The musicians Joni Mitchell wanted to be remembered with: “The right group”
There was always something about Joni Mitchell that never seemed to fit in with the rest of the rock and roll world.
She may have been friends with a lot of musicians who ended up becoming legends in their own right, but if you look at the long history of rock and roll from Chuck Berry up to the 1970s, no one would have necessarily seen someone like Mitchell coming back then. Granted, there’s a good chance that Mitchell wasn’t even trying to play the same musical game that all of her contemporaries were, either.
She had a great deal of respect for people like Berry when she started out, but there was no sense in her trying to make the same bluesy songs that everyone else was doing. She had come from a much different world, and even if she tried to play the blues on her guitar, how the hell was she supposed to do when she was tuning her songs in different tunings than everyone else in California?

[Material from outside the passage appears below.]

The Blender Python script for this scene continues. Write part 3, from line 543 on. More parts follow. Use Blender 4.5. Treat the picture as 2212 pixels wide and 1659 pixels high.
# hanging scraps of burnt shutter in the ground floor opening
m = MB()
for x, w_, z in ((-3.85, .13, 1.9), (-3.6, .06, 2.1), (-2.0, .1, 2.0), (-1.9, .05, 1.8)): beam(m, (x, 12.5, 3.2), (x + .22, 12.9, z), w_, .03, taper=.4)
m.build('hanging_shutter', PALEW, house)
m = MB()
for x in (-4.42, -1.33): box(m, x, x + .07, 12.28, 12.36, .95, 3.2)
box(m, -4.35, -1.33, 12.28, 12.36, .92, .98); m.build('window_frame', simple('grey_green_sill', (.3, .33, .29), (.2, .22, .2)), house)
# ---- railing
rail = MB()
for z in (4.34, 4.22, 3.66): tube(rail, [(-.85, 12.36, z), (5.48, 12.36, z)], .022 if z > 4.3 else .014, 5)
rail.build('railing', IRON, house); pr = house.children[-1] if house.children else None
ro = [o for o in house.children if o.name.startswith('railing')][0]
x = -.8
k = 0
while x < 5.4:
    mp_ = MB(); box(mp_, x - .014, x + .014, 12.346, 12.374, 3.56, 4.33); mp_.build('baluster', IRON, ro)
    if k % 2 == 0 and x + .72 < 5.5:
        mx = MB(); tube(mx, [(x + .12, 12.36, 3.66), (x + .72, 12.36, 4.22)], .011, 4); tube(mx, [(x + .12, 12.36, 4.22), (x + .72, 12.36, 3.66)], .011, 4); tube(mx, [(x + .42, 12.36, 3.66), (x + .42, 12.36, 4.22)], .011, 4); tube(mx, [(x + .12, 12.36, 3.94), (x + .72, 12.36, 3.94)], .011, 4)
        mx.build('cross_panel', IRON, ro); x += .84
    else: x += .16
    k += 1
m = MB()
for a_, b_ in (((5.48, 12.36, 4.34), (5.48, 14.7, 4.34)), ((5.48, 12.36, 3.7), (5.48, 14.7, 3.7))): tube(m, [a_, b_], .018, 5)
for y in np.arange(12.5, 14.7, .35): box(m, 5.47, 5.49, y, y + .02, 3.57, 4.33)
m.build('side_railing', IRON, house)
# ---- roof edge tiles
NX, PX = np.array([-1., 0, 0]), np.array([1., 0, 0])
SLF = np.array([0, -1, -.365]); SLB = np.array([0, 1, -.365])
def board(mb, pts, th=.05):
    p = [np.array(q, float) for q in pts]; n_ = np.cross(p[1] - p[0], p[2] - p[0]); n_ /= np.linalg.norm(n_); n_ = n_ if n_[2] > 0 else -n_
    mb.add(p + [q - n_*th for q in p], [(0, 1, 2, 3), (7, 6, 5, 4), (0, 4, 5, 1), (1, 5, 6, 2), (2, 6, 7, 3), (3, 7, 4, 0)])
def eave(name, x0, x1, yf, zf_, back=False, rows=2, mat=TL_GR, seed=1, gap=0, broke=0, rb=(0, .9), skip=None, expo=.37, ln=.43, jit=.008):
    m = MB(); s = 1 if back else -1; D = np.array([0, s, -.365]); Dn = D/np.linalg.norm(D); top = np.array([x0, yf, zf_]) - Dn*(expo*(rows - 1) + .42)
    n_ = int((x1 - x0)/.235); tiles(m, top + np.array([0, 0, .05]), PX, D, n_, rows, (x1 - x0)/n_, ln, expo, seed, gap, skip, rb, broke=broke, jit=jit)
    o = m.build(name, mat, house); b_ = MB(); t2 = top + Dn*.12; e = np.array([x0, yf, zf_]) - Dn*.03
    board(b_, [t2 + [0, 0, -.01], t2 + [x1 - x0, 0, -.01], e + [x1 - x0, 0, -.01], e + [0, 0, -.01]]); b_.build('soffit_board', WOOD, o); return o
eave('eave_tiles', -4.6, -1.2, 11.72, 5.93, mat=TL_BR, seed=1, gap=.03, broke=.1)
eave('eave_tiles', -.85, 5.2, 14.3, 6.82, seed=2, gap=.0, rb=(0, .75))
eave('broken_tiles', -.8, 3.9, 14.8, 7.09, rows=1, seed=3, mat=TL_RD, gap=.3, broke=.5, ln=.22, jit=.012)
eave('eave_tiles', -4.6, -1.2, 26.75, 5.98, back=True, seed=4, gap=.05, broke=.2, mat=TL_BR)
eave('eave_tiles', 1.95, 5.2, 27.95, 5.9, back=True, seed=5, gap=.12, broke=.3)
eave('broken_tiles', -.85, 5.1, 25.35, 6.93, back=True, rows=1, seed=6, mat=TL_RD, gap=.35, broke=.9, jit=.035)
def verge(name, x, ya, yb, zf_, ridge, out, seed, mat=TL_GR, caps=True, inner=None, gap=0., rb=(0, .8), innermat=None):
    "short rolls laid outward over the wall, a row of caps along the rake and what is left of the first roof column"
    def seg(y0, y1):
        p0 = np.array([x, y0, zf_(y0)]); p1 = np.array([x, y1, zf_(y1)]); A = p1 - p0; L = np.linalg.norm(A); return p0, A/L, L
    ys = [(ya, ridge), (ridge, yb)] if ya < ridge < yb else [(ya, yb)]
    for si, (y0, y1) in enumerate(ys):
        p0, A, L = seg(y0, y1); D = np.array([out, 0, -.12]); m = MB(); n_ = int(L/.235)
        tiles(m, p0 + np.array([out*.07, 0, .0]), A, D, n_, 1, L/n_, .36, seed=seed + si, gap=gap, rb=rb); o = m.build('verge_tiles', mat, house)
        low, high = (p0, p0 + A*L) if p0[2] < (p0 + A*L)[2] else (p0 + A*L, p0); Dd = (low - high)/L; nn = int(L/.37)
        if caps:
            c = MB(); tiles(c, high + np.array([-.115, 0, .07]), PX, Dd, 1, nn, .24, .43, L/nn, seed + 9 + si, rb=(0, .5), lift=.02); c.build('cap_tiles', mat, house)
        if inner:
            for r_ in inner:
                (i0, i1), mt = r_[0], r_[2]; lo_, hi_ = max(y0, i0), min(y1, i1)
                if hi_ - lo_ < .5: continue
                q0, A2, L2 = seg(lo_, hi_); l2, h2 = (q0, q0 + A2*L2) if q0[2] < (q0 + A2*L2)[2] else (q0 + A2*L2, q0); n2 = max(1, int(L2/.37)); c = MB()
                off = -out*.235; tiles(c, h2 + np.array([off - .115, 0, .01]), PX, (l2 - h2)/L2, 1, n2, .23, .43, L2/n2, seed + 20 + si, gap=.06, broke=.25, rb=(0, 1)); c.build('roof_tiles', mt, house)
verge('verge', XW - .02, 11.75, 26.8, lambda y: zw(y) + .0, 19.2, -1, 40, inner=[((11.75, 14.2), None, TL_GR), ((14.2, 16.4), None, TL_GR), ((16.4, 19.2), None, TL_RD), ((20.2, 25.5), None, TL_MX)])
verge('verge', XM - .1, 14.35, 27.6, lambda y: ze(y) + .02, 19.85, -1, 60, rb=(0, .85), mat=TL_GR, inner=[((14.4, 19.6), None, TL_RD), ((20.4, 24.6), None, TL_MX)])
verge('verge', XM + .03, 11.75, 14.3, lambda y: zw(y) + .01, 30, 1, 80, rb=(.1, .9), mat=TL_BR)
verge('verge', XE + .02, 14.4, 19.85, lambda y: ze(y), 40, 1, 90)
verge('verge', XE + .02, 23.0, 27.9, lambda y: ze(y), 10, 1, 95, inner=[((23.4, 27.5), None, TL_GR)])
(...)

It wasn’t about trying to go back to those same rock and roll chords anymore, and some of the biggest names that she wanted to work with came from the jazz world. She was fascinated by people who could interpret her songs in different ways, and even if they had ways of developing a handful of ideas every single time she walked into the studio, it was all in service in trying to make the best music that each of them possibly could by the time that the engineer pressed RECORD.
But what was even more interesting was seeing how well she adapted to her new formats. Everyone else would have been lost in the woods trying to figure out what the hell to do with the different chords that jazz players use, but Mitchell took to it like a fish in water when she worked with someone like Charles Mingus. It was a daunting task, yes, but after making these kinds of songs, Mitchell was somewhat confused that people still saw her as a rock and roll artist at the time.
Her life as a folk musician was already miles in the rearview at that point, and there was no point in her trying to make the same kind of music that everyone expected out of her. And while the rest of the world would have thought that her time as a jazz artist was just a detour for her, she felt that there was no need to go back to the drawing board. This genre was where she belonged, and she was willing to go even further as well.
Compared to all of the folk singers that end up in her general circle amongst music fans, Mitchell felt that she deserved a place next to the more sophisticated songwriters of her time, saying, “I wouldn’t put myself in that group. It would be a ‘what’s wrong with this picture?’ I’m much more related to Miles Davis and Edith Piaf. If you want to put me in a group — I tell you — nobody ever puts me in the right group.”
But that’s because a lot of what Mitchell does is virtually impossible to categorise for more than a few seconds. She wasn’t a David Bowie-type figure who kept changing her sound for the hell of it, but she was interested in seeing where her music could go when she decided to make something that was a bit more off the wall than the traditional rock and roll songs that everyone else was thinking of.
That was music for the youth, and Mitchell wasn’t afraid to make music later down the line that sounded a bit more grown-up. Her biggest heroes were people like Davis, and the reason why his music is evergreen is the same reason why Mitchell has yet to wear out her welcome with fans. Neither of them made music thinking about the listener first, and doing what came naturally felt a lot better than playing traditional music.